Le jury est une institution essentielle de notre système de justice. La tâche des jurés est difficile et souvent déchirante - pensons au procès de Guy Turcotte. Le gouvernement Charest a bien fait d'augmenter leurs indemnités de 90$ à 103$ par jour, et à 160$ par jour pour les procès de longue durée à partir de la neuvième semaine.

Avec ces hausses annoncées lundi, les jurés québécois continueront d'être les mieux rémunérés au pays en toutes circonstances. Certes, Québec est plus généreux que les autres provinces, mais les jurés restent indemnisés sur une base raisonnable (revenu annuel de 26 780$ au départ et 41 600$ après la neuvième semaine). D'autant plus que ces indemnités sont imposables.

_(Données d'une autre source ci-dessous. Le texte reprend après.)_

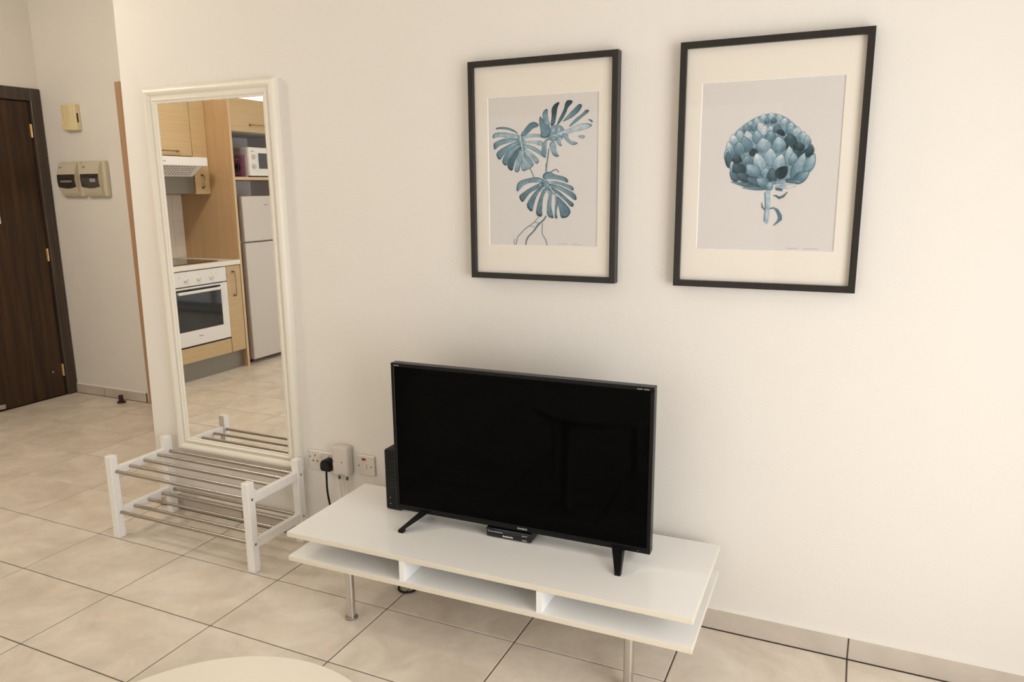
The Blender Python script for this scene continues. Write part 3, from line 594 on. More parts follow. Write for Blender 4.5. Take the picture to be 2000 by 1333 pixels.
class Ink:
    def __init__(self, cx, cz, y): self.v = []; self.f = []; self.c = []; self.cx, self.cz, self.y, self.k = cx, cz, y, 0
    def layer(self): self.k += 1; return self.y - 0.000012 * self.k
    def poly(self, pts, cols):
        y = self.layer(); b = len(self.v)
        for p in pts: self.v.append((self.cx + p[0] / 1000, y, self.cz + p[1] / 1000))
        self.f.append(list(range(b, b + len(pts)))); self.c.append(list(cols) if isinstance(cols, list) else [cols] * len(pts))
    def strip(self, pts, ws, c):
        y = self.layer(); b = len(self.v); n = len(pts)
        for i, p in enumerate(pts):
            q0 = pts[max(0, i - 1)]; q1 = pts[min(n - 1, i + 1)]
            dx, dy = q1[0] - q0[0], q1[1] - q0[1]; L = math.hypot(dx, dy) or 1
            nx, ny = -dy / L * ws[i] / 2, dx / L * ws[i] / 2
            self.v.append((self.cx + (p[0] + nx) / 1000, y, self.cz + (p[1] + ny) / 1000)); self.v.append((self.cx + (p[0] - nx) / 1000, y, self.cz + (p[1] - ny) / 1000))
        for i in range(n - 1):
            self.f.append([b + 2 * i, b + 2 * i + 1, b + 2 * i + 3, b + 2 * i + 2]); self.c.append([c] * 4)
    def build(self, name, parent):
        me = bpy.data.meshes.new(name); org = ORG[parent.name]
        me.from_pydata([Vector(v) - org for v in self.v], [], self.f)
        ca = me.color_attributes.new('ink', 'FLOAT_COLOR', 'CORNER')
        i = 0
        for p, cs in zip(me.polygons, self.c):
            for k, li in enumerate(p.loop_indices): ca.data[li].color = (*cs[k], 1)
        me.materials.append(M['ink'])
        o = bpy.data.objects.new(name, me); col.objects.link(o); o.parent = parent; ORG[o.name] = org.copy()
        return o

def chaikin(pts, n=2):
    for _ in range(n):
        q = []
        for i in range(len(pts)):
            a, b = pts[i], pts[(i + 1) % len(pts)]
            q.append((a[0] * .75 + b[0] * .25, a[1] * .75 + b[1] * .25)); q.append((a[0] * .25 + b[0] * .75, a[1] * .25 + b[1] * .75))
        pts = q
    return pts

def framed(label, x0, z1, ox0, ox1, oz0, oz1):
    W_, H_ = 0.525, 0.726
    x1, z0 = x0 + W_, z1 - H_
    t = thing('framed_print', label, 'picture', ((x0 + x1) / 2, 0.0, z0), group='black framed botanical prints')
    prof = [(0.0, 0.0), (0.0, -0.0345), (0.0005, -0.035), (0.0185, -0.035), (0.019, -0.0345), (0.019, -0.022), (0.010, -0.022), (0.010, 0.0)]
    mitre_rails(t, 'frame_rail', 'black_frame', x0, x1, z0, z1, prof)
    obj('backing_board', box(x0 + 0.011, x1 - 0.011, -0.016, -0.003, z0 + 0.011, z1 - 0.011), 'hole', t)
    # mat with a bevelled opening
    bm = B(); a = 0.0115
    o4 = [(x0 + a, z0 + a), (x1 - a, z0 + a), (x1 - a, z1 - a), (x0 + a, z1 - a)]
    i4 = [(ox0, oz0), (ox1, oz0), (ox1, oz1), (ox0, oz1)]
    e = 0.0018
    j4 = [(ox0 + e, oz0 + e), (ox1 - e, oz0 + e), (ox1 - e, oz1 - e), (ox0 + e, oz1 - e)]
    vo = [bm.verts.new((p[0], -0.0205, p[1])) for p in o4]; vi = [bm.verts.new((p[0], -0.0205, p[1])) for p in i4]; vj = [bm.verts.new((p[0], -0.0180, p[1])) for p in j4]
    vk = [bm.verts.new((p[0], -0.0175, p[1])) for p in o4]
    for k in range(4):
        n = (k + 1) % 4
        bm.faces.new((vo[k], vo[n], vi[n], vi[k]))
        f = bm.faces.new((vi[k], vi[n], vj[n], vj[k])); f.material_index = 1
        bm.faces.new((vj[k], vj[n], vk[n], vk[k])); bm.faces.new((vo[n], vo[k], vk[k], vk[n]))
    obj('mat', bm, ['mat_board', 'mat_bevel'], t)
    pr = obj('print', box(ox0 - 0.004, ox1 + 0.004, -0.0174, -0.0165, oz0 - 0.004, oz1 + 0.004), 'paper', t)
    obj('glass', box(x0 + 0.0185, x1 - 0.0185, -0.0245, -0.0225, z0 + 0.0185, z1 - 0.0185), 'pane', t)
    return t, pr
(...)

Tant qu'à revoir le mode de compensation des jurés, le gouvernement Charest aurait dû pousser sa réflexion plus loin et s'inspirer de deux de ses voisins. Terre-Neuve est la seule province canadienne à exiger des employeurs de payer le salaire d'un employé-juré durant le procès. Dans l'État de New York, les entreprises de plus de 10 employés doivent au moins payer l'indemnisation (40$ par jour) à la place de l'État pour les trois premiers jours. En toutes circonstances, les jurés new-yorkais qui continuent de recevoir leur salaire n'ont pas droit à l'indemnité de l'État.

Au Québec, l'employeur doit libérer mais n'est pas tenu de payer son employé-juré. La situation financière des jurés varie au gré des employeurs et des conventions collectives. À titre d'exemple, Desjardins, le plus important employeur privé au Québec, paie le salaire habituel moins l'indemnité de juré. Dans l'intérêt de la justice, le gouvernement doit exiger par loi que tous les employeurs du Québec fassent de même. Les jurés n'ont pas à subir de diminution de revenu pour accomplir leur devoir de citoyen. Et les employeurs ont leur part de responsabilité dans le fonctionnement du système judiciaire.

En contrepartie, le gouvernement Charest doit abolir l'indemnité pour les jurés du secteur public disposant déjà de leur plein salaire en vertu de leur convention collective. C'est le cas des fonctionnaires et de la grande majorité des employés du réseau de l'éducation, dont les profs. S'il est normal que le gouvernement montre l'exemple en payant le plein salaire de ses employés-jurés, Québec doit cesser de leur verser en plus une indemnité. Les conventions collectives du réseau de la santé prévoient déjà une solution: les employés-jurés reçoivent leur salaire moins l'indemnité de juré. Les employés de soutien du réseau de l'éducation, eux, reçoivent leur plein salaire, mais remettent leur indemnité au gouvernement.

Le ministre Jean-Marc Fournier ne veut pas faire de «discrimination» financière parmi les jurés. En réalité, ce sont les règles actuelles qui sont inéquitables pour les jurés du secteur privé qui peuvent subir une perte de salaire, alors que la plupart des jurés du secteur public voient leur revenu augmenter. Il ne s'agit pas de sommes importantes, mais tant qu'à ajuster l'indemnisation des jurés, aussi bien le faire équitablement.